Desert Planets


A few weeks ago, I was in West Texas, seeing first-hand places that were familiar only from articles and maps. Marfa, Big Bend, the Glass Mountains.


Image Source.

The landscape west of the Pecos River, dry to begin with, is in the grip of exceptional drought. The temperature was over 100 degrees Fahrenheit, and there was a hot incessant wind. From a ridgeline near the top of an eroded volcanic intrusion in the Chisos Mountains, dry basins and ranges extended into the infinite hazy distance. It was easy to imagine that the Earth had lost its oceans, and had become a desert planet, with isolated pockets of life clinging to retain the veneer of a respectable planetary habitability.

There’s a recent, highly engaging article by Kevin Zahnle and collaborators (Abe et al. 2011) that argues that such a world might be better suited than the present-day Earth at staving off the biosphere-terminating ravages of the runaway greenhouse effect. Desert, or “land” planets keep their stratospheres dry, which allows them to better retain what water they do have, and land planets can more effectively re-radiate infrared radiation into space at given surface atmospheric pressure, allowing a cooler surface temperature at a given stellar flux. It cools down at night in the desert.

Abe et al.’s global climate models indicate that Earth will cease to be habitable in 2.5 Billion years. In the absence of oceans, on the other hand, they find that habitability would be extended by another 2 to 2.5 billion years. And provocatively, if Venus started out as a land planet, it may have been habitable as recently as a billion years ago.
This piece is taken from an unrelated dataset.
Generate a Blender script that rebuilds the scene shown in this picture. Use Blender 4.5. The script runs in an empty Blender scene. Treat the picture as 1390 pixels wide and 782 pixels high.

My guess is that nearly everyone who frequents oklo.org has read and liked Frank Herbert’s 1965 science fiction classic Dune, which is folded into the introduction of Abe et al.’s paper:

We can imagine another kind of habitable planet that has only a small amount of water and no oceans; it might be covered by vast dry deserts, but it might also have locally abundant water. We call such a dry planet a ‘‘land planet.’’ The fictional planet known as Arrakis or Dune (Dune, Herbert, 1965) provides an exceptionally well-developed example of a habitable land planet. In its particulars, Dune resembles a bigger, warmer Mars with a breathable oxygen atmosphere. Like Mars, Dune is depicted as a parched desert planet, but there are signs that water flowed in the prehistoric past. Dune has small water ice caps at the poles and more extensive deep polar aquifers. The tropics are exceedingly dry, but the polar regions are cool enough and moist enough to have morning dew.

3 thoughts on “Desert Planets

  1. Is there any way to tell when Venus lost all of its water? If I recall, the D/H is something like 100 times Earth, implying that it lost 99% of its atmospheric H. Surely that can’t all be from the lack of magnetic field…

  2. Runaway greenouse effect on Venus boils oceans –> lot’s of water vapour in upper atmosphere get photodissociated (no magnetic feild would help) –> Hydrogen atoms to light to be retained by gravity –> water gone.

  3. Hmm. Thats odd. Isn’t a low water world more likely to lock its crustal plates and hence end Tectonics. Without Tectonics minerals get locked away and cause problems such as Venus episodic volcanic re-surfacing. That should end any chance of life right there. Wonder if that was addressed.